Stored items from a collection
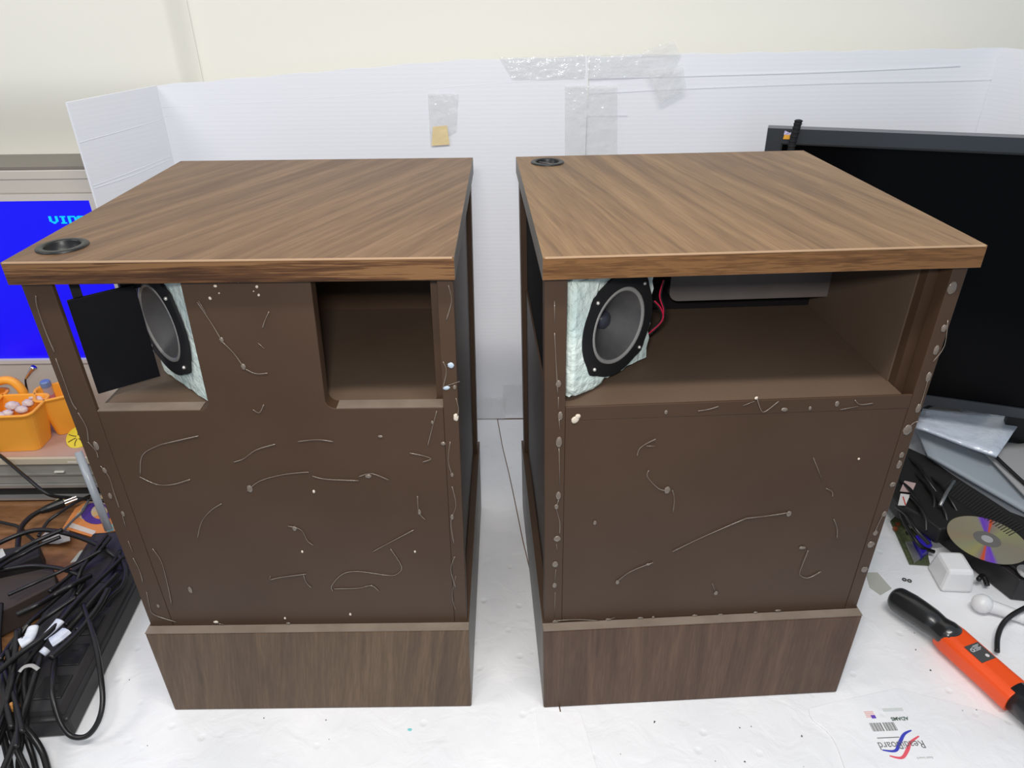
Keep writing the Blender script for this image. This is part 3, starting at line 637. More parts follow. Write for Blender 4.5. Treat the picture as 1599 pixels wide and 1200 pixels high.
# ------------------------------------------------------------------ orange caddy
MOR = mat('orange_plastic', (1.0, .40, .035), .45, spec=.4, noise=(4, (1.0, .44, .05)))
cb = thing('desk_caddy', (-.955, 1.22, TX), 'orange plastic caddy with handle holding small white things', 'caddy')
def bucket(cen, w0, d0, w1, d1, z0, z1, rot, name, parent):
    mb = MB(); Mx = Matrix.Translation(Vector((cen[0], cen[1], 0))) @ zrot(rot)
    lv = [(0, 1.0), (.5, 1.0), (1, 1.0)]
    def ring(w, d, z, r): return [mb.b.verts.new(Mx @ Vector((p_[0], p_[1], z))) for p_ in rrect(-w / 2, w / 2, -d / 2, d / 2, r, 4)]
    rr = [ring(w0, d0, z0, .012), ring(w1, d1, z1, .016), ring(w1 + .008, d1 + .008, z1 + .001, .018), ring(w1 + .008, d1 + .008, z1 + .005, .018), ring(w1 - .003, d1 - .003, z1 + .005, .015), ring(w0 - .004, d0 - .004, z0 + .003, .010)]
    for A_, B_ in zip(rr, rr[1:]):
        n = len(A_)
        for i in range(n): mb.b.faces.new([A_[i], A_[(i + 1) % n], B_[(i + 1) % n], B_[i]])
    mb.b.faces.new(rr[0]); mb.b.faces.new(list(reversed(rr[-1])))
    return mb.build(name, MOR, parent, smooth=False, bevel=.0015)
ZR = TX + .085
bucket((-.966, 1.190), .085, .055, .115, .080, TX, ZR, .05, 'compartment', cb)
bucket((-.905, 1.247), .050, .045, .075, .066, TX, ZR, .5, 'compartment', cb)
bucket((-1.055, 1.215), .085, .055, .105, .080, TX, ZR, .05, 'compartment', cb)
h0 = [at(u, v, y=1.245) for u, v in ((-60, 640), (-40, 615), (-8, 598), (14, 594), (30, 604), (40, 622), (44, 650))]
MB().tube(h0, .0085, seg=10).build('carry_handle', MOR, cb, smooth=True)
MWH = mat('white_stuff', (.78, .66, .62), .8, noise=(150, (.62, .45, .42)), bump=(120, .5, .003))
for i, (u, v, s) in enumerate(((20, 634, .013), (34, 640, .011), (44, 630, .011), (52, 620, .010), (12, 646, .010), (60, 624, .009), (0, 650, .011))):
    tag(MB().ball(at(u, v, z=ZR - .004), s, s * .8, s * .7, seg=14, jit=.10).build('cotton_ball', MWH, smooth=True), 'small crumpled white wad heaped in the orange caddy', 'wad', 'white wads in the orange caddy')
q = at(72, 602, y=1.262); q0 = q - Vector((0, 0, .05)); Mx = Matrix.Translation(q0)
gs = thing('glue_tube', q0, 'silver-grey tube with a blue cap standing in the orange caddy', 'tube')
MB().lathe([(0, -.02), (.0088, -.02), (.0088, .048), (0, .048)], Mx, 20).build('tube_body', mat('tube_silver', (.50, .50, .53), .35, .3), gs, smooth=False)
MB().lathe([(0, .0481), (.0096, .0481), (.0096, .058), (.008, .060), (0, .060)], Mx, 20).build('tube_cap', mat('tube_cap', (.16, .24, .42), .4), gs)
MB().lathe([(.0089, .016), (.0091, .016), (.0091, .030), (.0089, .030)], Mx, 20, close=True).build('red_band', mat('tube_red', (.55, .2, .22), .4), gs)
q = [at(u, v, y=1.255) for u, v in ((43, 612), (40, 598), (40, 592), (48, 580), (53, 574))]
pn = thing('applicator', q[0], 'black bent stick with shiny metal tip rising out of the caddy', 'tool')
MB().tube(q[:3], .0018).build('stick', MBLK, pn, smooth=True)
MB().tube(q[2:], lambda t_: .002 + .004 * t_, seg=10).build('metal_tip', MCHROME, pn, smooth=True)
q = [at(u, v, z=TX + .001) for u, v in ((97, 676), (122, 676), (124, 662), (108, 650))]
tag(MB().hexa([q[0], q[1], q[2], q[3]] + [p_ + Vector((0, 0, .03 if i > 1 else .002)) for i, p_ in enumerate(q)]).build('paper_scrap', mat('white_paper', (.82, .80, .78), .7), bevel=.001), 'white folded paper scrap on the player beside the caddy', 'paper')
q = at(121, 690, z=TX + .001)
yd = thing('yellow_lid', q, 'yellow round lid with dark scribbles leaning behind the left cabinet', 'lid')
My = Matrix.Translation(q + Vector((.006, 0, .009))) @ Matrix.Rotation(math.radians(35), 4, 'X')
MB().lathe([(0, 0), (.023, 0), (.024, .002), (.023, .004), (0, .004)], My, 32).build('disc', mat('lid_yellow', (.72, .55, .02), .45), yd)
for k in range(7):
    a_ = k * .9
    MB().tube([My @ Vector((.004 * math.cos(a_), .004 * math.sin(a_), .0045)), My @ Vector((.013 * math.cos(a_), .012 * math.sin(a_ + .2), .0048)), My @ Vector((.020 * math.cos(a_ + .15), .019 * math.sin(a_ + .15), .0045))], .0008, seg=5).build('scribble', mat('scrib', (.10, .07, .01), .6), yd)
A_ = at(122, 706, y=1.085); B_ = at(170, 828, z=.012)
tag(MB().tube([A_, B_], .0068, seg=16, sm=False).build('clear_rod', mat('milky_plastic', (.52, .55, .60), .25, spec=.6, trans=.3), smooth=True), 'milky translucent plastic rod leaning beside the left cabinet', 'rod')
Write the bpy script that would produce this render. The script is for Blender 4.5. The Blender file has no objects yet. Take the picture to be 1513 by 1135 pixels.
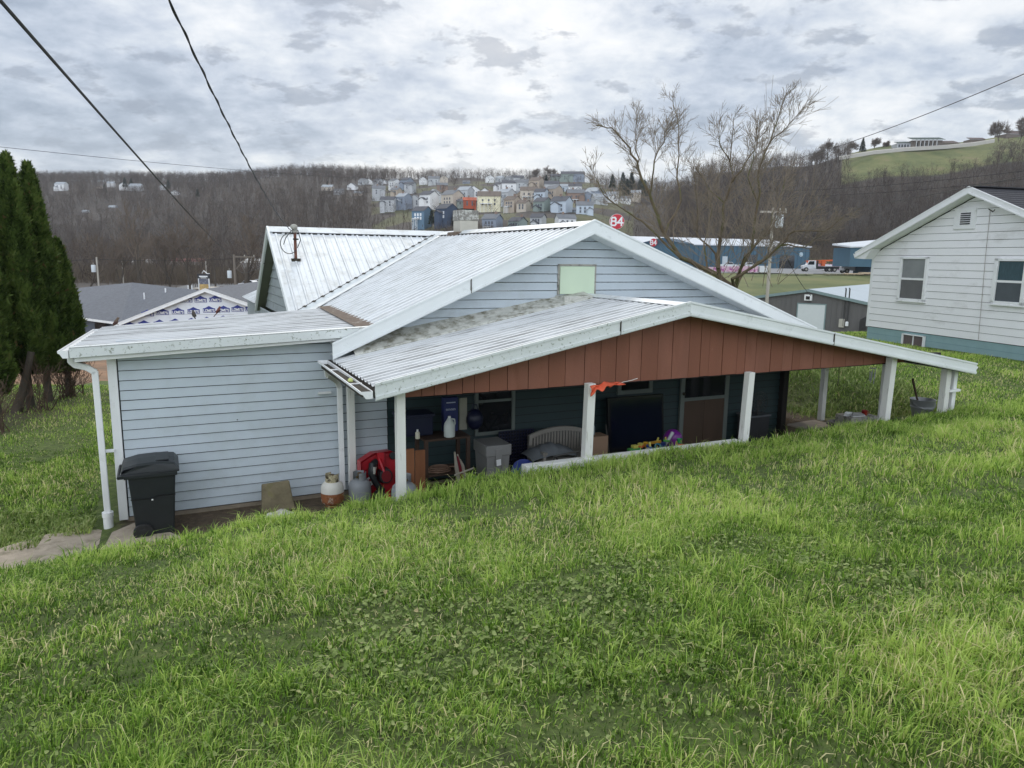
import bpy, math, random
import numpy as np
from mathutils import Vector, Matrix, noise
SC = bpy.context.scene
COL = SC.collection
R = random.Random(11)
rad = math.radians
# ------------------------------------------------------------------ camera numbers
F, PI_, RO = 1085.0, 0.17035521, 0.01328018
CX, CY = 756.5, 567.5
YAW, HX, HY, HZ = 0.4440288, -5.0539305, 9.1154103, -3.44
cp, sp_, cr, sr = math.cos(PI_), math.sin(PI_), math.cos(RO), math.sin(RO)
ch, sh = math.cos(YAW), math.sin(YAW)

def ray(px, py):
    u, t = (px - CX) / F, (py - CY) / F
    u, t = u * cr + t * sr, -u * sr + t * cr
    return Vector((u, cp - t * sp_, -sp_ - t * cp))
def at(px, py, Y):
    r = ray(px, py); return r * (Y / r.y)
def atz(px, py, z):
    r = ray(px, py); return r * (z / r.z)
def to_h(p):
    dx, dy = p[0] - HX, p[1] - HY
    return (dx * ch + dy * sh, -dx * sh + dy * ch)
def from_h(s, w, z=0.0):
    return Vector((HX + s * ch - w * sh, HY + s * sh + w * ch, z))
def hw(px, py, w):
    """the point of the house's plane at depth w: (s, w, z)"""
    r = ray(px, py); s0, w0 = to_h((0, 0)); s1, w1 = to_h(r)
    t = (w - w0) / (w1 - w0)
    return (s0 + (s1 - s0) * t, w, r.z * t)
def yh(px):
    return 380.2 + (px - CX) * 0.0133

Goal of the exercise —
In the entries above, find the line that contains "Write the bpy" and the line that contains "ch, sh = math.cos(YAW), math.sin(YAW)". Reproduce exactly those two lines and every line between them, but not the pictures.

Problem solution —
Write the bpy script that would produce this render. The script is for Blender 4.5. The Blender file has no objects yet. Take the picture to be 1513 by 1135 pixels.
import bpy, math, random
import numpy as np
from mathutils import Vector, Matrix, noise
SC = bpy.context.scene
COL = SC.collection
R = random.Random(11)
rad = math.radians
# ------------------------------------------------------------------ camera numbers
F, PI_, RO = 1085.0, 0.17035521, 0.01328018
CX, CY = 756.5, 567.5
YAW, HX, HY, HZ = 0.4440288, -5.0539305, 9.1154103, -3.44
cp, sp_, cr, sr = math.cos(PI_), math.sin(PI_), math.cos(RO), math.sin(RO)
ch, sh = math.cos(YAW), math.sin(YAW)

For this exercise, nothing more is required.